In 1888, a prosperous industrial family in Calne, Wiltshire, sent one of its younger sons, a lad judged to have no head for business, to Guelph Agricultural College in Ontario to learn to be a farmer.
Joseph Colebrook Harris, the author's grandfather, didn't take to Ontario and after visiting a friend on Salt Spring Island, fell in love with BC. Eventually fetching up on the shores of the Slocan Lake, Joe bought 270 acres of hilly land in the Slocan Valley, less than thirty acres of which was really fit for farming, and began clearing the forest to build a ranch. Here is the story of Harris's life and the next 120 years of the ranch's, including the discovery of a silver-lead mine on the property, a period as a Japanese internment camp, brushes with American counterculture and the back-to-the-land movement, family conflicts, and an uncertain future.

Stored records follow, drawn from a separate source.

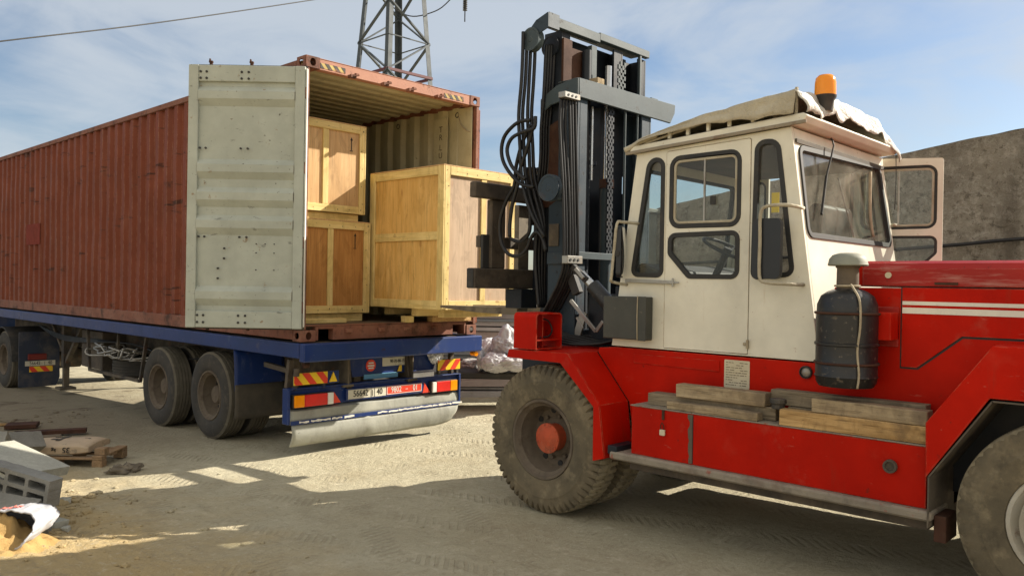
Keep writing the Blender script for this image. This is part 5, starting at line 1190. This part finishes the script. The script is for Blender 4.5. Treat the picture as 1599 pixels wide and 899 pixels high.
# pulleys and their cover
def pulley(c,r,w,par,mat='mast'):
    return MB().lathe([(0,.001),(0,r*.2),(.004,r*.25),(.004,r*.8),(0,r*.85),(0,r),(w*.3,r*.88),(w*.7,r*.88),(w,r),(w,.001)],c,'x',36).build('hose_pulley',Mt[mat],par,auto=35)
pulley((.64,-2.468,2.717),.100,.07,inn,'mastl'); pulley((.86,-2.50,2.70),.095,.10,inn,'mastd'); pulley((.60,-2.738,1.427),.112,.05,om,'mast')
m=MB().prism(rp([(-2.40,2.72),(-2.44,2.80),(-2.52,2.87),(-2.66,2.915),(-2.66,2.785),(-2.50,2.735)],.01),fX,.655,.668).box(.668,.80,-2.66,-2.645,2.79,2.915); m.build('pulley_cover',Mt['mast'],inn,bevel=.003)
m=MB().prism([(-2.36,1.30),(-2.62,1.30),(-2.60,2.05),(-2.42,1.98)],fX,.88,.90); m.build('hose_guard',Mt['mastr'],inn)
for k,pts in PATHS.items():
    nm='hydraulic_hose'; r={'hoseA':.0155,'hoseB':.015,'hoseC':.0125,'hoseD':.017}.get(k[:5],.0165)
    ptube(nm,pts,r,'hose',om)
B('hose_clamp','steel',.635,.835,-2.875,-2.80,2.165,2.215,par=om); B('hose_clamp','steel',.645,.840,-2.925,-2.86,.80,.865,par=om)
m=MB()
for x in (.68,.73,.78): m.cyl((x,-2.93,.832),(x,-2.92,.832),.012,8); m.cyl((x,-2.88,2.19),(x,-2.87,2.19),.010,8)
m.build('clamp_bolts',Mt['ink'],om)
# tilt cylinder and linkage
m=MB(); m.cyl((.76,-3.10,.62),(.76,-3.42,.34),.062,20); tc_=m.build('tilt_cylinder',Mt['acblack'],fk,auto=35)
MB().cyl((.76,-2.98,.715),(.76,-3.12,.60),.036,16).build('tilt_rod',Mt['chrome'],tc_,auto=35)
m=MB().bar((.74,-2.90,.78),(.74,-3.06,.66),.05,.05).bar((.78,-2.86,.70),(.78,-2.93,.55),.06,.08); m.build('rod_clevis',Mt['black'],tc_,bevel=.006)
m=MB().bar((.70,-2.96,.76),(.70,-3.05,.68),.02,.03); m.build('bright_clevis_pin',Mt['steel'],tc_,bevel=.004)
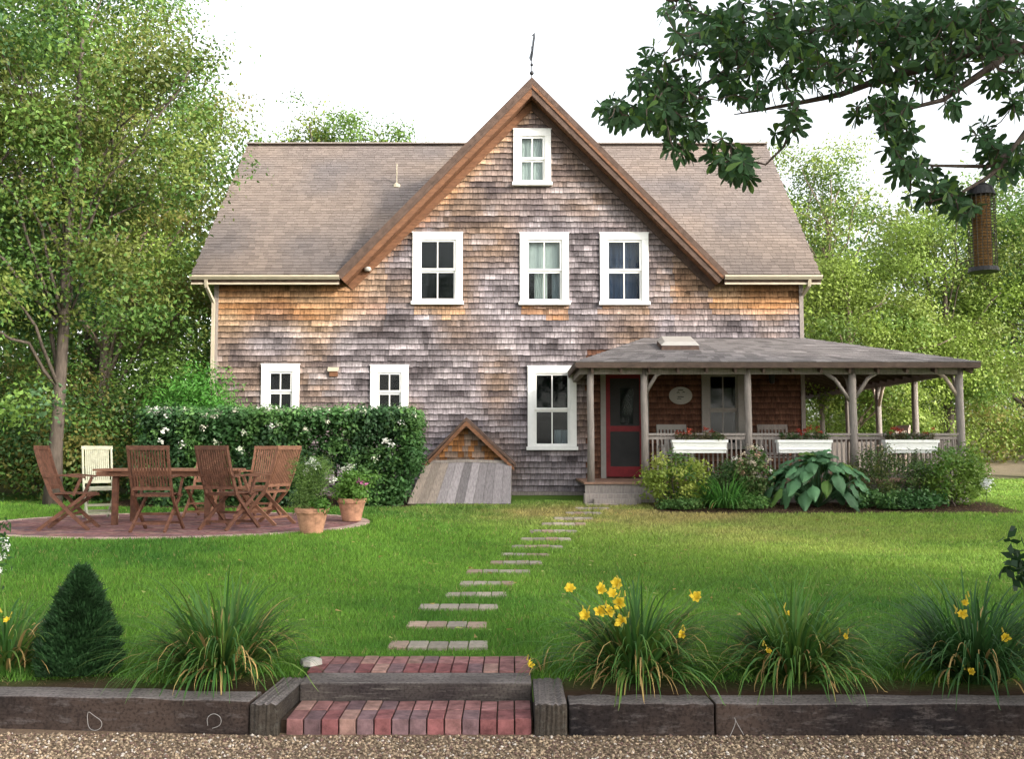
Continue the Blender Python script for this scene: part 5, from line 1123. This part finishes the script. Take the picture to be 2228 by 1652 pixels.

In detail, Ranch in the Slocan is a very particular story, but its elements have repeated themselves across Canada. Settlers lived within bounded space, of which the Harris ranch is an extreme example, and adapted to cultural and social changes. Drawing from letters, diaries, family stories and recollections, photographs, as well as official records, Harris offers a case study in the history of homesteading, and a portrait of his family's experiences in the Slocan Valley. The Harris ranch produced a little income now and then but was not, and never has been, a commercial success. Its yield was not so much measured by the market as by the more intangible pleasures of living within a diverse local economy in a remarkable place.